North America has been full of fervour ever since Republican presidential candidate Mitt Romney’s statement that he would cut funding to the United States Public Broadcasting Service (PBS), which has been around since 1970. You might remember PBS as the network that brought you such beloved shows as Sesame Street, The Magic School Bus and Bill Nye the Science Guy.
Romney said he liked PBS, and Big Bird too, despite the GOP’s constant whining about the broadcaster’s supposedly “leftist” bent. But he suggested that the government would be better off cutting its $444 million subsidy to PBS and NPR (National Public Radio) and letting those companies stand on their own. Why should PBS be able to feed from the public trough and have an unfair advantage over other supposedly educational stations, including the privately owned Discovery Channel and History Channel?
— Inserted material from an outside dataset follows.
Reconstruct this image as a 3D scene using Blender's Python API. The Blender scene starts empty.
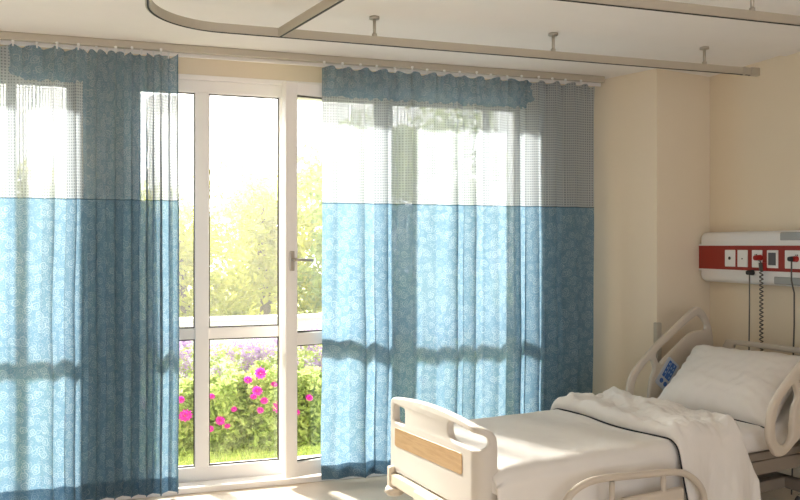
import bpy, bmesh, math, random
from mathutils import Vector, Matrix, noise
R = math.radians
sc = bpy.context.scene
COL = sc.collection

# ------------------------------------------------------------------ camera
YAW = R(17.5)
cam = bpy.data.cameras.new('camera'); cam.sensor_width = 36; cam.lens = 36*776/800
cam.shift_y = -4/800
camo = bpy.data.objects.new('camera', cam); COL.objects.link(camo)
camo.location = (0, 0, 1.45); camo.rotation_euler = (R(90), 0, -YAW)
sc.camera = camo

# ------------------------------------------------------------------ exposure
vs = sc.view_settings
vs.view_transform = 'Standard'; vs.look = 'None'; vs.gamma = 1; vs.use_curve_mapping = False
vs.exposure = 0.5

# ------------------------------------------------------------------ sun and sky
SUN_DIR = Vector((0.33, -0.80, -0.60)).normalized()
sl = bpy.data.lights.new('sun', 'SUN'); sl.energy = 22; sl.angle = R(6.0); sl.color = (1.0, 0.91, 0.80)
so = bpy.data.objects.new('sun', sl); COL.objects.link(so)
so.rotation_euler = (-SUN_DIR).to_track_quat('Z', 'Y').to_euler(); so.location = (-4, 14, 9)

w = bpy.data.worlds.new('sky'); sc.world = w; w.use_nodes = True
nt = w.node_tree; nt.nodes.clear()
def N(nt, t, **k):
    n = nt.nodes.new(t)
    for a, v in k.items():
        if a == 'ins':
            for i, x in v.items(): n.inputs[i].default_value = x
        else: setattr(n, a, v)
    return n
out = N(nt, 'ShaderNodeOutputWorld'); bg = N(nt, 'ShaderNodeBackground')
tc = N(nt, 'ShaderNodeTexCoord')
dot = N(nt, 'ShaderNodeVectorMath', operation='DOT_PRODUCT')
g = Vector((0.06, 0.93, 0.28)).normalized()
dot.inputs[1].default_value = g
nt.links.new(tc.outputs['Generated'], dot.inputs[0])
rmp = N(nt, 'ShaderNodeValToRGB')
rmp.color_ramp.elements[0].position = 0.0; rmp.color_ramp.elements[0].color = (0.24, 0.245, 0.26, 1)
rmp.color_ramp.elements[1].position = 1.0; rmp.color_ramp.elements[1].color = (1.0, 0.96, 0.90, 1)
e = rmp.color_ramp.elements.new(0.55); e.color = (0.33, 0.33, 0.34, 1)
e = rmp.color_ramp.elements.new(0.85); e.color = (0.80, 0.79, 0.77, 1)
nt.links.new(dot.outputs['Value'], rmp.inputs[0])
nt.links.new(rmp.outputs[0], bg.inputs[0]); bg.inputs[1].default_value = 5.2
nt.links.new(bg.outputs[0], out.inputs[0])

cy = sc.cycles
cy.use_denoising = True
cy.max_bounces = 10; cy.transparent_max_bounces = 24; cy.diffuse_bounces = 5
cy.sample_clamp_indirect = 6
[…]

After all, if the content is good enough, it should be able to survive as a private organization.
But let’s take a look at some examples of other educational TV stations in America. The American specialty channel TLC — once known as The Learning Channel — was originally a public, educational TV station, partially backed by NASA, that focused on a variety of educational content. But privatization, and the resulting drive to boost ratings, led to a slow decline into reality show hell with Here Comes Honey Boo Boo currently at the helm.
Take a look through other, similar American cable channels: A&E, the History Channel, the Discovery Channel. Sensationalistic reality shows dominate their lineups. How can these broadcasters justify any value in airing these shows other than ratings?
The real rub is in the numbers. Research by PBS shows that kids who watch it in preschool end up doing more reading for fun in high school and get better grades in English, math and science. PBS offers hundreds of hours of content to more than 90 million people and even shoulders much of the cost; PBS member stations raise six dollars for every dollar invested in them.
For this amazing contribution to kids, government funding for PBS only represents about 0.014 per cent of the federal budget according to Sesame Workshop CMO and former assistant to President G.W. Bush, Sherrie Westin. American funding for public broadcasting is lower than 13 other developed countries, including the UK, Canada, France, Germany and even New Zealand and Sweden. Renowned astrophysicist Neil deGrasse Tyson summed up the ridiculousness in a Tweet last week, comparing cutting PBS funding to deleting text files to save space on your 500 GB hard drive.
Just think what different childhoods many of us would have had if PBS had been destroyed during our most impressionable years. There would have been no benevolent Levar Burton telling us not to take his word for it, and no Thomas the Tank Engine trundling over tiny trestles. The consequences of cutting PBS funding today could be very damaging for the next generation — alliterative shows for the learning-to-be-literate (aka Homework Hotline) still grace PBS’s airwaves. Ninety-five percent of PBS stations across America air educational programming, and no child should be without these options.